Here’s the thing. I don’t like Foreign Affairs. It’s overproduced and stringy and just kind of boring. And while “Burma Shave” is a fan favorite from the album, I could never get behind the studio version. It’s sing-songy and I don’t like the melody and while the lyrics and the story they’re telling are excellent, I could never get past the weaknesses of the presentation. On Cold Beer on a Hot Night, all of that is stripped away. Waits and co. unfurl a thirteen minute beatnik odyssey of staggering beauty and depth, likely the single most resonant piece of music he has given to this world. The story of these two young lovers who just want to get away, away from their parents and their stupid, dead end towns and their responsibilities. Some of Tom’s most evocative lyrics of his entire career can be found in “Burma Shave,” (“And she popped her gum as she arched back/and said ‘man, this little down don’t amount to nothin’/It’s just a wide spot in the road/And sometimes my heart pounds like thunder/And I don’t know why it don’t explode/But everybody in this stinkin’ town has got one foot in the grave/And I’m going to take my chances with you tonight/All the way to Burma Shave’”) but the dry, beatnik poetry sing/talking fits the mood of the story so much better that this time around it just pops in a way the studio version never did.

It helps, of course, that the song ends on the delirious high that it does. After its tragic and somber finale (“You know the sun hit the derrick/Cast a batwing shadow/He’s up against the car door on the shotgun side/But you know something, baby?/I swear to God/When they pulled you from the wreck/You still had on your shades/And dreams are growing wild every night/Just this side of Burma Shave”), he throws in a short little epilogue before launching into the piece de resistance, segueing into a breathtaking, soaring coda of George Gershwin’s “Summertime,” his voice breaking into a majestic climax, singing like he hadn’t done for the whole show. Hardesty’s trumpet is back in full force, staccato-ing its way through the final two minutes with aplomb. As the final strains of “Summertime” melt away, the audience response is rapturous, as well it should be. Words cannot do “Summertime/Burma Shave” justice. It’s an encapsulation of all the things that make Tom Waits the man and the performer he is. It’s cold and dark and solemn and witty and bright all at the same time.
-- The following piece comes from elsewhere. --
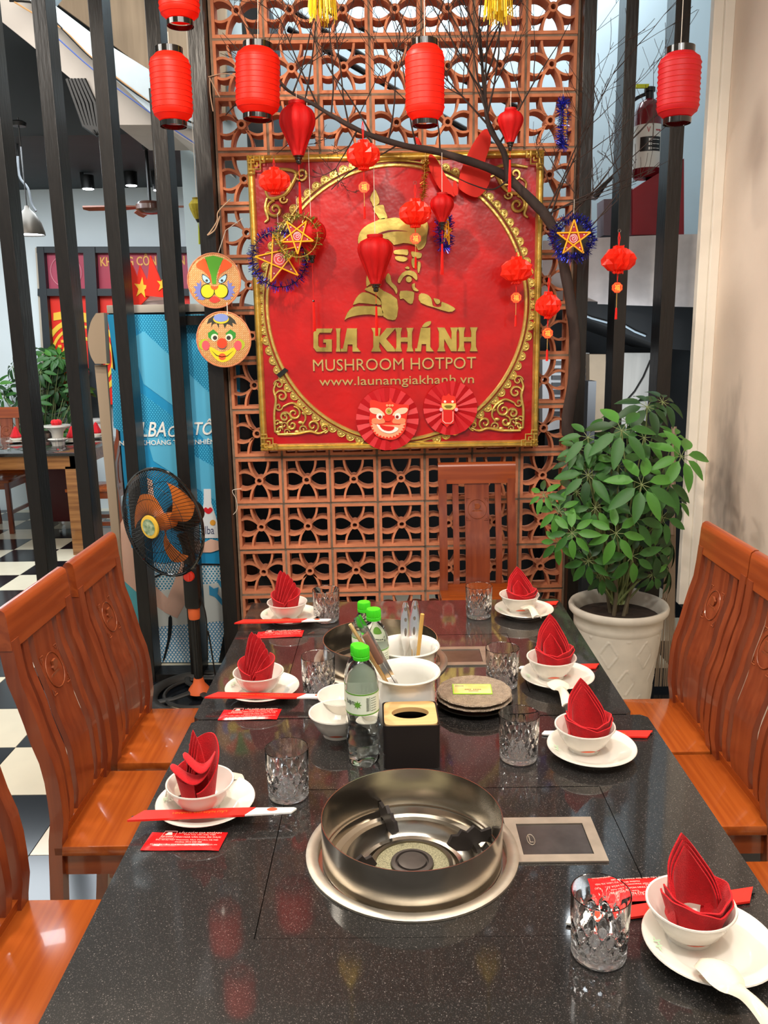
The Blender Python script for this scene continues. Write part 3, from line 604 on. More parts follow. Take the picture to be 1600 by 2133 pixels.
# white holder with folded flags on the cooler
zc = zt+.035; ho = thing('cardboard_holder', 'white cardboard holder on top of the cooler carrying flags', 'holder')
G().prism([(p[0], p[1]) for p in px([(275, 618), (345, 622), (350, 653), (288, 653)], 3.95)], 3.95, 4.10).build('box', P('#D9CFD2'), ho, 0)
G().prism(px([(272, 613), (346, 617), (346, 624), (300, 628)], 3.94), 3.93, 4.12).build('rim', P('#EFE9EA'), ho, 0)
FL = mat('flag_red', '#E0250E', .6); hb = at(300, 653, Y=3.95).z
for k, (p, s) in enumerate((([(272, 545), (280, 560), (302, 618), (282, 650), (275, 640)], None), ([(292, 552), (310, 590), (316, 612), (292, 638), (280, 650), (282, 600)], (294, 600, 18)), ([(314, 532), (332, 575), (345, 612), (345, 620), (303, 616), (310, 570)], (338, 592, 14)))):
    f = thing('folded_flag', ['narrow folded red flag at the left of the holder', 'red flag with a whole yellow star in the white holder', 'tallest red flag with half a yellow star against the post'][k], 'flag', group='flags on the cooler')
    g = G().prism(px(p, 3.92-k*.01), 3.91-k*.01, 3.925-k*.01); g.build('cloth', FL, f, 0)
    if s:
        sx, sy, sr = s; pts = []
        for i in range(10):
            a = -PI/2+PI*i/5+.1; r_ = sr if i % 2 == 0 else sr*.4; pts.append((sx+r_*math.cos(a)*.9, sy+r_*math.sin(a)*1.3))
        G().prism(px([p_ if p_[0] < 345 else (345, p_[1]) for p_ in pts], 3.90-k*.01), 3.905-k*.01, 3.9095-k*.01).build('star', P('#F5C23C'), f, 0)

# background dining table and what stands on it
bt = thing('dining_table', 'dining table with black top and light wood frame in the side room', 'table')
e0 = at(155, 942, z=.76); e1 = at(216, 922, z=.76); xr_ = e0.x; yf = e0.y
G().box(-3.9, xr_+.02, yf-.02, yf+.95, .735, .76, .004).build('tabletop', GRANITE, bt); G().box(-3.88, xr_-.0, yf, yf+.04, .64, .734).box(xr_-.04, xr_, yf, yf+.93, .64, .734).build('apron', TABLEWOOD, bt)
for x, y in ((xr_-.08, yf), (xr_-.08, yf+.85), (-3.86, yf), (-3.86, yf+.85)): G().box(x, x+.08, y, y+.08, 0, .66, .003).build('leg', TABLEWOOD, bt)
def ontable(x, y, z=.76): p = at(x, y, z=z); return (p.x, p.y, .7605)
bs = thing('stacked_dishes', 'stack of white bowls and a pot with a red napkin on the far table', 'dishes', ontable(122, 928))
G().lathe([(.045, 0), (.05, .03), (.075, .05), (.07, .055), (.04, .06), (.045, .10), (.07, .13), (.10, .145), (.10, .155), (.0, .158)], 24).build('bowl', PORC, bs)
g = G()
for k in range(5): g.ball((.02*math.cos(k*1.3), .02*math.sin(k*1.3), .175), .024, 8)
g.build('napkin', NAPK, bs)
for lab, x, y in (('dark red napkin in a white bowl, leftmost on the far table', 35, 922), ('dark red napkin in a bowl beside the third post on the far table', 152, 922), ('red napkin in a bowl at the right corner of the far table', 202, 912)):
    t = thing('napkin_bowl', lab, 'napkin', ontable(x, y), group='napkins on the far table')
    G().lathe([(.03, 0), (.08, .012), (.08, .016), (.03, .012), (.035, .02), (.055, .04), (.05, .04), (0, .025)], 20).build('bowl', PORC, t)
    G().lathe([(.03, .03), (.045, .05), (.03, .08), (.012, .12), (0, .13)], 7).build('cloth', NAPK, t, 10)
for lab, x, y in (('clear tumbler at the left end of the far table', 12, 935), ('clear tumbler in front of the dishes on the far table', 127, 936)):
    t = G().lathe([(.034, 0), (.038, .085), (.035, .085), (.031, .008), (0, .008)], 8).build('tumbler', GLASS); t.location = ontable(x, y); tag(t, lab, 'glass', 'glasses on the far table')
for lab, x, y in (('steel burner ring on the far table', 82, 918), ):
    t = G().lathe([(.13, 0), (.13, .06), (.125, .06), (.125, 0)], 32).build('burner_ring', STEEL); t.location = ontable(x+5, y-2); tag(t, lab, 'burner')
t = tag(G().lathe([(.06, 0), (.09, .05), (.085, .1), (.1, .12), (.1, .135), (.02, .14), (0, .14)], 24).build('white_pot', ENAMEL), 'white enamel pot at the right of the far table', 'pot'); p = at(203, 906, z=.76); t.location = (p.x, p.y, .7605)
p = at(135, 1108, z=0)
tb = thing('waste_bin', 'dark maroon square waste bin on castors under the far table', 'bin', (p.x, p.y+.15, 0))
MAR = mat('maroon', '#4E1418', .45)
G().box(-.17, .17, -.17, .17, .09, .60, .012).build('body', MAR, tb); G().lathe([(.13, .6), (.14, .64), (.12, .65), (.11, .61)], 24).build('rim', BLACK, tb)
for x in (-.13, .13):
    for y in (-.13, .13):
        G().tube([(x-.012, y, .045), (x+.012, y, .045)], .045, 14).build('castor', CHROME, tb)

# ---------------- chairs ----------------
def backy(z):                                   # s-curved line of the chair back
    k = [(0, -.035), (.25, -.012), (.44, .0), (.52, .012), (.62, .008), (.74, -.022), (.86, -.052), (1.0, -.062)]
    for (a, b), (c, d) in zip(k, k[1:]):
        if z <= c+1e-6:
            t = (z-a)/(c-a); t = t*t*(3-2*t)*.5+t*.5; return b+(d-b)*t
    return -.062
def strip(g, x0, x1, z0, z1, th, n=12, dy=0):
    vs = []; fs = []
    for i in range(n+1):
        z = z0+(z1-z0)*i/n; y = backy(z)+dy; vs += [(x0, y-th/2, z), (x1, y-th/2, z), (x1, y+th/2, z), (x0, y+th/2, z)]
    for i in range(n):
        for j in range(4): fs.append((i*4+j, i*4+(j+1) % 4, i*4+4+(j+1) % 4, i*4+4+j))
    fs += [(3, 2, 1, 0), (n*4, n*4+1, n*4+2, n*4+3)]
    return g.add(vs, fs)
HW = .165
def make_chair(label):
    t = thing('dining_chair', label, 'chair')
    G().box(-HW, HW, -.005, .385, .425, .45, .004).build('seat', WOOD_X, t)
    for s in (-1, 1):
        g = G(); strip(g, s*HW, s*(HW-.034), 0, .93, .03, 20); g.build('rear_post', WOOD_Z, t, 30)
        G().box(s*(HW-.012), s*(HW-.047), .335, .37, 0, .425, .002).build('leg', WOOD_Z, t)
        strip(G(), s*.079, s*.105, .455, .915, .014).build('slat', WOOD_Z, t, 30)
    sp = strip(G(), -.052, .052, .455, .915, .014, 14).build('splat', WOOD_Z, t, 30)
    g = G()
    ca = lambda a, r: (r*math.cos(a), backy(.80+r*math.sin(a))+.0085, .80+r*math.sin(a))
    g.tube([ca(2*PI*i/28, .040) for i in range(28)], .0013, 4, closed=True)
    for sx in (-1, 1):
        for sz in (-1, 1): g.tube([(sx*a, backy(.80+sz*b)+.0085, .80+sz*b) for a, b in ((.030, .046), (.046, .046), (.046, .030))], .0013, 4); g.tube([(sx*a, backy(.80+sz*b)+.0085, .80+sz*b) for a, b in ((.036, .040), (.040, .040), (.040, .036))], .001, 4)
    Y_ = backy(.8)+.007
    g.add(*(lambda gg: (gg.v, gg.f))(G().prism([(-.012, .806), (-.016, .816), (-.004, .826), (.010, .824), (.008, .812), (.012, .808), (.008, .800), (-.006, .800)], Y_-.002, Y_+.003)))
    g.add(*(lambda gg: (gg.v, gg.f))(G().prism([(-.026, .790), (-.012, .797), (.02, .795), (.028, .789), (.02, .786), (-.02, .786)], Y_-.002, Y_+.003)))
    for k in range(8): g.box(-.027+k*.0068, -.0225+k*.0068, Y_-.001, Y_+.0035, .776, .783)
    g.build('carved_emblem', wood('carved_wood', '#8E4A2A', '#743820', 2), sp, 0)
    # top rail with rounded top
    prof = [(-.013, 0), (.013, 0), (.014, .07), (.012, .084), (.004, .09), (-.006, .09), (-.013, .082)]
    vs = []; fs = []
    for x in (-HW-.002, HW+.002):
        for a, b in prof: vs.append((x, backy(.91+b)+a, .91+b))
    k = len(prof)
    fs = [tuple(range(k)), tuple(range(2*k-1, k-1, -1))]+[(i, i+k, (i+1) % k+k, (i+1) % k) for i in range(k)]
    G().add(vs, fs).build('top_rail', RAILW, t, 50)
    strip(G(), -HW+.03, HW-.03, .45, .475, .016, 2).build('lower_rail', WOOD_X, t)
    G().box(-HW+.02, HW-.02, .345, .363, .37, .425).build('apron', WOOD_X, t); G().box(-HW+.02, HW-.02, .0, .018, .37, .425).build('apron', WOOD_X, t)
    for s in (-1, 1):
        G().box(s*(HW-.016), s*(HW-.034), .012, .34, .37, .425).build('apron', WOOD_Y, t); G().box(s*(HW-.018), s*(HW-.034), .0, .34, .16, .19).build('stretcher', WOOD_Y, t)
    return t
ch0 = make_chair('brown wooden chair on the left, farthest from the camera, beside the standing fan')
ch0.location = (-.752, 2.176, 0); ch0.rotation_euler = (0, 0, -PI/2); ch0['group'] = 'dining chairs around the table'
for x, y, r, l in ((-.757, 1.808, -PI/2, 'brown wooden chair in the middle of the left row, seat fully in view'), (-.757, 1.303, -PI/2, 'brown wooden chair at bottom left, mostly cut off by the photo edge'),
                   (.852, 2.198, PI/2, 'brown wooden chair on the right nearest the white plant pot'), (.850, 1.855, PI/2, 'brown wooden chair on the right, in front of the one by the plant pot'),
                   (.853, 1.40, PI/2, 'brown wooden chair at the right edge, only its seat corner visible'), (.370, 3.50, PI+.01, 'brown wooden chair standing alone before the breeze block screen')):
    copy_tree(ch0, None, (x, y, 0), r, l)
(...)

It’s a torrent of conflicting moods, themes and emotions, a stirring poetic narrative that paints a vivid picture of doomed young lovers. Nothing gets better than this.

Indeed, “Summertime/Burma Shave” is so good that the rest of Cold Beer on a Hot Night almost feels like an afterthought. Which is unfair, because it doesn’t exactly stop being good. A quick energetic interlude gives Tom the chance to introduce the band to a reprise of “Romeo is Bleeding.” The encore has a special significance to this specific crowd. “I kinda borrowed your unofficial national anthem for this one” he says, as they realize what’s coming. “This song is about throwing up in a foreign country” he finishes before sliding right into “Tom Traubert’s Blues,” that wonderfully sad ballad that opens Small Change. It’s one of Waits’ most famous songs, tender and fragile, his voice warbling along with the peaks and valleys. It’s as beautiful as it always is, and is a fitting end to a night like that, a concert of such immeasurable craft and passion.

But it’s not over. There’s one song left to go. Just Tom and a saxophone backup to float through “Small Change,” the spoken word poem and title track of his 1976 masterpiece. There’s no one better to back up Waits on a song like this than Herbert Hardesty and his tenor sax, keeping apace with his improvisations and digressions, staying right with him as he stumbles into a boozy, slurry cover of “Hey Big Spender,” because why not? The final ten minutes would last forever in a perfect world, but this world is not perfect, and the concert must end at some point.

Cold Beer on a Hot Night is the perfect encapsulation of late 70’s Waits, the jazz and blues man wise beyond his years, booze soaked and ballad-y. It’s a set list I would be disproportionately presupposed to like, with its heavy reliance on Small Change and Blue Valentine (my two favorites of his 70’s output), but considering how on he was, and how on his band was, it wouldn’t have mattered what he was playing. This is a case of a brilliant artist at the top of his craft backed by a band of consummate professionals spitting musical fire for not nearly enough time. I’ve written before about how live music is a transformative experience, and even though I wasn’t there (or in the same country or, well, born yet), listening to this record feels like I’m there. It doesn’t matter what my mood is, or what’s going on in my mind. I can always throw on Cold Beer on a Hot Night and transport myself to Sydney Australia in May of 1979. That’s something special right there.